5.19.2005

Food Fight

There are two new cooking competitions on TV. One’s been running for a few weeks on PBS, “Cooking Under Fire.” The other, “Hell’s Kitchen,” will begin on FOX on May 30. In many ways, both shows are very similar. Both include famous chefs as hosts, plus a group of contestants who are eliminated one by one until only one remains. But how do the rest of the details match up? Here’s the breakdown:

Show: “Cooking Under Fire”
Network: PBS
The hosts: Chefs Ming Tsai and Todd English, plus food author Michael Ruhlman
Do the contestants live together?: No.
The aesthetic: Crummy and cheap looking. PBS never spends much on their reality faire, and this show is no exception.
The cooking locations: Various Southern California eateries.
The prize: A chef position at one of celebrity chef Todd English’s New York City restaurants.
Catchphrase: Your 86′d
Better viewing than “The Restaurant”: Nope.
The verdict: As you’d expect from PBS, their cooking reality show is informative and relatively conflict free. After viewing an episode you’re likely to meander into the kitchen in hopes of making a bitchin’ polenta. The production values may be minimal, but the show is pretty tasty.

Show: “Hell’s Kitchen”
Network: FOX
The host: Pro soccer player-turned-Michelin-starred-chef Gordon Ramsay.
Do the contestants live together?: Yep.
The aesthetic: Slick and modern. Quick edits, a dramatic voiceover, and a full blown music score.
The cooking locations: Side-by-side kitchens, one red (for the red team) and one blue (take a guess which team this is for), both in a brand new Southern California restaurant called, cleverly enough, Hell’s Kitchen.
The prize: Your own restaurant.
Catchphrase: Get out of my kitchen.
Better viewing than “The Restaurant”: No sir.
The verdict (from the 2 episodes we previewed): As you’d expect from FOX, their cooking reality show is less informational and more about contestant confrontation.
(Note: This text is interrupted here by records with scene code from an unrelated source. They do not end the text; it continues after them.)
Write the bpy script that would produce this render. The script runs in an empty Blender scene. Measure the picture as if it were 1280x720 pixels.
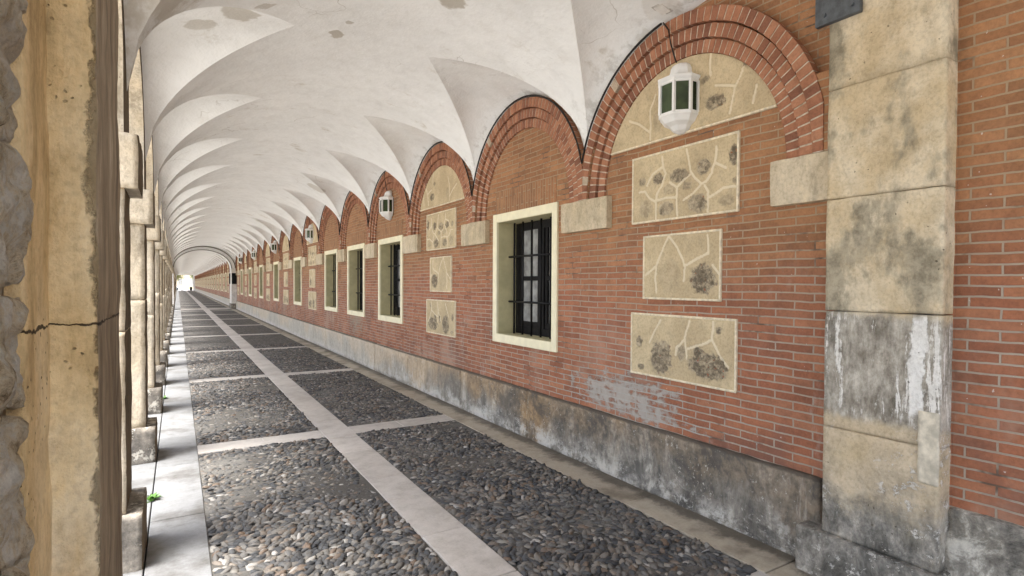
import bpy, math, random
import numpy as np
from mathutils import Vector, Matrix, noise as mnoise

random.seed(7)
rng = np.random.default_rng(11)
R = math.radians
scene = bpy.context.scene
COL = scene.collection

# ------------------------------------------------------------------ layout (metres)
W = 3.16            # wall plane
B = 2.38            # bay length
Y1 = 1.932          # start of the first arcade section (centre of fold)
N1 = 17             # bays in the first section
YA = Y1 + N1 * B    # 42.39 far cross arch
XL = -0.245         # arcade inner face
ZS = 2.437          # springing of the brick arches
CROWN, ZFOLD = 3.975, 2.785
XC, XA = 1.4575, 1.7025
YB0 = YA + 1.5      # second section start
N2 = 44
YEND = YB0 + N2 * B

# ------------------------------------------------------------------ tagging
def tag(o, label=None, cat=None, group=None, kind=None):
    if label: o['label'] = label
    if cat: o['category'] = cat
    if group: o['group'] = group
    if kind: o['kind'] = kind
    return o

def empty(name, loc, label, cat, group=None):
    o = bpy.data.objects.new(name, None)
    o.empty_display_size = .2
    o.location = loc
    COL.objects.link(o)
    return tag(o, label, cat, group)

def copy_tree(o, parent=None, delta=None):
    c = o.copy(); COL.objects.link(c)
    c.parent = parent
    for ch in list(o.children):
        copy_tree(ch, c)
    return c

# ------------------------------------------------------------------ mesh builder
class MB:
    def __init__(s):
        s.v = []; s.f = []; s.t = []; s.n = 0
    def add(s, verts, faces, tone=0.5):
        verts = [tuple(p) for p in verts]
        s.v += verts
        s.f += [tuple(i + s.n for i in f) for f in faces]
        s.t += [tone] * len(verts) if not hasattr(tone, '__len__') else list(tone)
        s.n += len(verts)
        return s
    def box(s, x0, x1, y0, y1, z0, z1, tone=0.5):
        v = [(x0,y0,z0),(x1,y0,z0),(x1,y1,z0),(x0,y1,z0),(x0,y0,z1),(x1,y0,z1),(x1,y1,z1),(x0,y1,z1)]
        return s.add(v, [(0,3,2,1),(4,5,6,7),(0,1,5,4),(1,2,6,5),(2,3,7,6),(3,0,4,7)], tone)
    def bevbox(s, x0, x1, y0, y1, z0, z1, b=.006, tone=0.5):
        # box with bevelled edges: 24 vertices
        c = ((x0+x1)/2, (y0+y1)/2, (z0+z1)/2); h = ((x1-x0)/2, (y1-y0)/2, (z1-z0)/2)
        import itertools
        vid = {}; vs = []
        for sx, sy, sz in itertools.product((-1,1), repeat=3):
            for ax in range(3):
                p = [c[i] + (sx,sy,sz)[i]*(h[i] - (0 if i == ax else b)) for i in range(3)]
                vid[(sx,sy,sz,ax)] = len(vs); vs.append(p)
        fs = []
        def face(ids):
            P = [Vector(vs[i]) for i in ids]
            n = (P[1]-P[0]).cross(P[2]-P[1]); m = sum(P, Vector())/len(P) - Vector(c)
            fs.append(tuple(ids) if n.dot(m) > 0 else tuple(reversed(ids)))
        for ax in range(3):
            a, d = [i for i in range(3) if i != ax]
            for sg in (-1,1):
                ids = []
                for u, w in ((-1,-1),(1,-1),(1,1),(-1,1)):
                    q = [0,0,0]; q[ax] = sg; q[a] = u; q[d] = w
                    ids.append(vid[(q[0],q[1],q[2],ax)])
                face(ids)
            for u in (-1,1):
                for w in (-1,1):
                    q0 = [0,0,0]; q0[a] = u; q0[d] = w; q1 = list(q0); q0[ax] = -1; q1[ax] = 1
                    face([vid[(*q0,a)], vid[(*q1,a)], vid[(*q1,d)], vid[(*q0,d)]])
        for sx, sy, sz in itertools.product((-1,1), repeat=3):
            face([vid[(sx,sy,sz,0)], vid[(sx,sy,sz,1)], vid[(sx,sy,sz,2)]])
        return s.add(vs, fs, tone)
    def tube(s, pts, r, n=6, tone=.5, cap=True):
        pts = [Vector(p) for p in pts]; rings = []
        for i, p in enumerate(pts):
            d = (pts[min(i+1,len(pts)-1)] - pts[max(i-1,0)]).normalized()
            u = d.cross(Vector((0,0,1))) if abs(d.z) < .9 else d.cross(Vector((1,0,0)))
            u.normalize(); w = d.cross(u)
            rr = r[i] if hasattr(r, '__len__') else r
            rings.append([p + rr*(u*math.cos(2*math.pi*k/n) + w*math.sin(2*math.pi*k/n)) for k in range(n)])
        v = [q for rg in rings for q in rg]; f = []
        for i in range(len(pts)-1):
            for k in range(n):
                a = i*n+k; b = i*n+(k+1)%n
                f.append((a, b, b+n, a+n))
        if cap:
            f.append(tuple(range(n-1,-1,-1))); m = (len(pts)-1)*n; f.append(tuple(range(m, m+n)))
        return s.add(v, f, tone)
    def build(s, name, mat, parent=None, smooth=False, loc=None):
        me = bpy.data.meshes.new(name)
        me.from_pydata(s.v, [], s.f)
        at = me.attributes.new('tone', 'FLOAT', 'POINT')
        at.data.foreach_set('value', np.array(s.t, dtype=np.float32))
        if smooth: me.shade_smooth()
        me.materials.append(mat)
        o = bpy.data.objects.new(name, me); COL.objects.link(o)
        if parent: o.parent = parent
        if loc: o.location = loc
        return o

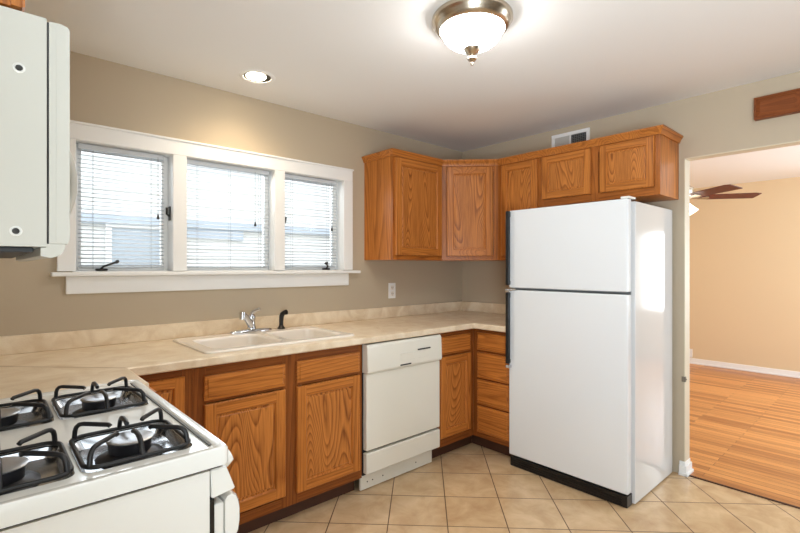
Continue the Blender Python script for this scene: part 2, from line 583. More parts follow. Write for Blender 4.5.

However the show is led by a wildly entertaining loud-mouthed prick of a chef. He’s what youd get if you crossed Simon Cowell with Triumph the Insult Comic Dog, and he nearly single handedly makes the show worth watching. It was a hit in England previously, and considering it shares the same pedigree as “American Idol” (British in origin and a foul-mouthed host), it just might be a hit in this country as well.